───── Given information

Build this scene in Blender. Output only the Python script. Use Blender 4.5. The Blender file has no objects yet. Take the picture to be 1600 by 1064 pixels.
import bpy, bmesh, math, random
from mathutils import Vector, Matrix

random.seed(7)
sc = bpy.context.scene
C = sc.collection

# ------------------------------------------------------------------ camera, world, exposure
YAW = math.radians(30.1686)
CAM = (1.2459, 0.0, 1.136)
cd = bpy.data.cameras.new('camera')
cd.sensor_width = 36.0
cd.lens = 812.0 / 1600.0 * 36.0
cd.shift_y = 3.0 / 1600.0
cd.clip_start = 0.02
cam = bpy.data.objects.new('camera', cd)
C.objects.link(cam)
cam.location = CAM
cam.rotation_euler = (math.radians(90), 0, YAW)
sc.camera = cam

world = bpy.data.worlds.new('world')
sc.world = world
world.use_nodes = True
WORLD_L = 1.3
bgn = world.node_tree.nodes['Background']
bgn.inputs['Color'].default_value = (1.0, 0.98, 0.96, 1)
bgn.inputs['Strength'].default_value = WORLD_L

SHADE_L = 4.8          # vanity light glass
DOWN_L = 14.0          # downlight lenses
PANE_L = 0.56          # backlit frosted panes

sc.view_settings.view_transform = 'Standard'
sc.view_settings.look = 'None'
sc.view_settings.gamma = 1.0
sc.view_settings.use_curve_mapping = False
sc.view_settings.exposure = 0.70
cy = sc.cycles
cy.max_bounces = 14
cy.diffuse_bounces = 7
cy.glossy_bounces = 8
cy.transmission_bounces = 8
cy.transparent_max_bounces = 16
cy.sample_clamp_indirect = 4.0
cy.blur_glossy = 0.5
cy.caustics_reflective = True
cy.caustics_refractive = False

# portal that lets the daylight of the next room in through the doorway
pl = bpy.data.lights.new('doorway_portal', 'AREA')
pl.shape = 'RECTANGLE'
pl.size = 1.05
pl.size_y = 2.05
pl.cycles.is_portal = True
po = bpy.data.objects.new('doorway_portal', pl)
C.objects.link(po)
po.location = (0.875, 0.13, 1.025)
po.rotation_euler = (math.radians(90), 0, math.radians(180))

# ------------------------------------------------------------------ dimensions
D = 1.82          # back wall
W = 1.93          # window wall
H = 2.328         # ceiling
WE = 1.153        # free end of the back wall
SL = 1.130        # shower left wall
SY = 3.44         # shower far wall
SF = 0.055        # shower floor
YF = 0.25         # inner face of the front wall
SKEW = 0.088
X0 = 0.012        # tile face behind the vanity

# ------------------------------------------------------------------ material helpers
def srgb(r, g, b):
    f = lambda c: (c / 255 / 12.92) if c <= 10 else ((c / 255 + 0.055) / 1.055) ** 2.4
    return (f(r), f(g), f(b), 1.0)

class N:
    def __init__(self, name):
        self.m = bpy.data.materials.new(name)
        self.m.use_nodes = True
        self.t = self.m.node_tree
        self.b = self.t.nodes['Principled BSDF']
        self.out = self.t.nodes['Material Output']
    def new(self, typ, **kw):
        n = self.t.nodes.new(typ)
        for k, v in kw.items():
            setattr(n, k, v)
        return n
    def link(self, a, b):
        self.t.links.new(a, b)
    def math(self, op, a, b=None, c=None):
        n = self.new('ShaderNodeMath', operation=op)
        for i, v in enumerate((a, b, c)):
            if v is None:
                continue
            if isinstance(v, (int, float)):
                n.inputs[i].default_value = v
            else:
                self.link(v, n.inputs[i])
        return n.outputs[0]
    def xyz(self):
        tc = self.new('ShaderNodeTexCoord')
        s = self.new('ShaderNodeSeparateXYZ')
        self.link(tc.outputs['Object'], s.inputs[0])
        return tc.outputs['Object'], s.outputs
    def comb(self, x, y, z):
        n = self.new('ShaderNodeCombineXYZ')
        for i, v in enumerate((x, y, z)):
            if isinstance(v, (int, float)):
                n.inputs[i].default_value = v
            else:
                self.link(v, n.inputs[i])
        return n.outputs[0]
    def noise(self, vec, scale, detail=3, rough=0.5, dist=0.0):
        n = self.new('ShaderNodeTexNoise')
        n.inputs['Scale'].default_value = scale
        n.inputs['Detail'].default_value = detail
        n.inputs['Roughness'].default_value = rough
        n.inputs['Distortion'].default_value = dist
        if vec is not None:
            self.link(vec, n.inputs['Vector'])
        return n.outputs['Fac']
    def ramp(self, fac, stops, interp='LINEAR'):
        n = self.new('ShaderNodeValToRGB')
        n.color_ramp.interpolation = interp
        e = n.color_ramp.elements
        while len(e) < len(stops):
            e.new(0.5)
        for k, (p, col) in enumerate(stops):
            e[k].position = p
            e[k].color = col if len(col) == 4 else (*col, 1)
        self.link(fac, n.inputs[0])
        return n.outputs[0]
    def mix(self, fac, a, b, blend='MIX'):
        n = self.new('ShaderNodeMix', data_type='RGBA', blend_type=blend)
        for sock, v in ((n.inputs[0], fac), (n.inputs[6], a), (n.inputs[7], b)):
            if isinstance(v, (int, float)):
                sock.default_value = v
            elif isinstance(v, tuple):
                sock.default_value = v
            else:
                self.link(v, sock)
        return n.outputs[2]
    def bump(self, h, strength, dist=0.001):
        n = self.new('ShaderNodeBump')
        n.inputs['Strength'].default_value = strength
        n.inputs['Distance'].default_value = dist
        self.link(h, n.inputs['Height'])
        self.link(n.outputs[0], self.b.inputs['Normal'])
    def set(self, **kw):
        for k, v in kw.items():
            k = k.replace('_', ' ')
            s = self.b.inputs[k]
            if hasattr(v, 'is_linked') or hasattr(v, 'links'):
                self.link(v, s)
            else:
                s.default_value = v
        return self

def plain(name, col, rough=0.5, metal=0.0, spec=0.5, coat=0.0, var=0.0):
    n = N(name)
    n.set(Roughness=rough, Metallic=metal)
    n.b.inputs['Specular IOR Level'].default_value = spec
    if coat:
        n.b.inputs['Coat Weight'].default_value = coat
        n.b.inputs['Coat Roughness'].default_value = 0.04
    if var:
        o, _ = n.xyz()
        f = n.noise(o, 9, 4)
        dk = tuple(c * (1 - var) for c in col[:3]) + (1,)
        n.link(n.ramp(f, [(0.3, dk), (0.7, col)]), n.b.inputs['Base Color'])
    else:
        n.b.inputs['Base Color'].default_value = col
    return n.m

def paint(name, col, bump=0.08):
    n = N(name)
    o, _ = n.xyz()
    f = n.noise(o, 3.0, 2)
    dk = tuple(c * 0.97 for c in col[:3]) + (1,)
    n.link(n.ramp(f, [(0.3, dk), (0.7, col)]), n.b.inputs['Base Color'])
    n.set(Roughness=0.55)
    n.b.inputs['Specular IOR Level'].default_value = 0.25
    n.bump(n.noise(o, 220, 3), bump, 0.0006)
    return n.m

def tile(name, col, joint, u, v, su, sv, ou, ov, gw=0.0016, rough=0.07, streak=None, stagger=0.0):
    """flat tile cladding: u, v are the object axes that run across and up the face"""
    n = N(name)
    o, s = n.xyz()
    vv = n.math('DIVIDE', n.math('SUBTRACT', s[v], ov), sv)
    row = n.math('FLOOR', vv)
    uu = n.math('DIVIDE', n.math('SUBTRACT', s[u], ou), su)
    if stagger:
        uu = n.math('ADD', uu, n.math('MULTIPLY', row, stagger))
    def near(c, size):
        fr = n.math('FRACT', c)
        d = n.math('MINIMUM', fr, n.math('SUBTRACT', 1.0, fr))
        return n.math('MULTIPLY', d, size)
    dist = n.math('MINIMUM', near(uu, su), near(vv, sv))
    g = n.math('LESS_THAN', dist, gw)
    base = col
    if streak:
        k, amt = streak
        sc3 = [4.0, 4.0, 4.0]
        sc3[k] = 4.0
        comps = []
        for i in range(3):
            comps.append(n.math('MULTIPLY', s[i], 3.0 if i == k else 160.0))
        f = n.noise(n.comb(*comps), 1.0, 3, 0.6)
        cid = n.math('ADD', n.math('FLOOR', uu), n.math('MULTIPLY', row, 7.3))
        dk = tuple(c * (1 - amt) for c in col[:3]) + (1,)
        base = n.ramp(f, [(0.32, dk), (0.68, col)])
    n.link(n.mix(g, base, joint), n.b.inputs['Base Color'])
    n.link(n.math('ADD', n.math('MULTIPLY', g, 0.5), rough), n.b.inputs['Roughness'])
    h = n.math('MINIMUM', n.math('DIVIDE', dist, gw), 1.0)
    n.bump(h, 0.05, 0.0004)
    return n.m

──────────

Given task — Look at the material above and copy, word for word, its lines from the first through the one containing "cy.caustics_refractive = False".

The response —
Build this scene in Blender. Output only the Python script. Use Blender 4.5. The Blender file has no objects yet. Take the picture to be 1600 by 1064 pixels.
import bpy, bmesh, math, random
from mathutils import Vector, Matrix

random.seed(7)
sc = bpy.context.scene
C = sc.collection

# ------------------------------------------------------------------ camera, world, exposure
YAW = math.radians(30.1686)
CAM = (1.2459, 0.0, 1.136)
cd = bpy.data.cameras.new('camera')
cd.sensor_width = 36.0
cd.lens = 812.0 / 1600.0 * 36.0
cd.shift_y = 3.0 / 1600.0
cd.clip_start = 0.02
cam = bpy.data.objects.new('camera', cd)
C.objects.link(cam)
cam.location = CAM
cam.rotation_euler = (math.radians(90), 0, YAW)
sc.camera = cam

world = bpy.data.worlds.new('world')
sc.world = world
world.use_nodes = True
WORLD_L = 1.3
bgn = world.node_tree.nodes['Background']
bgn.inputs['Color'].default_value = (1.0, 0.98, 0.96, 1)
bgn.inputs['Strength'].default_value = WORLD_L

SHADE_L = 4.8          # vanity light glass
DOWN_L = 14.0          # downlight lenses
PANE_L = 0.56          # backlit frosted panes

sc.view_settings.view_transform = 'Standard'
sc.view_settings.look = 'None'
sc.view_settings.gamma = 1.0
sc.view_settings.use_curve_mapping = False
sc.view_settings.exposure = 0.70
cy = sc.cycles
cy.max_bounces = 14
cy.diffuse_bounces = 7
cy.glossy_bounces = 8
cy.transmission_bounces = 8
cy.transparent_max_bounces = 16
cy.sample_clamp_indirect = 4.0
cy.blur_glossy = 0.5
cy.caustics_reflective = True
cy.caustics_refractive = False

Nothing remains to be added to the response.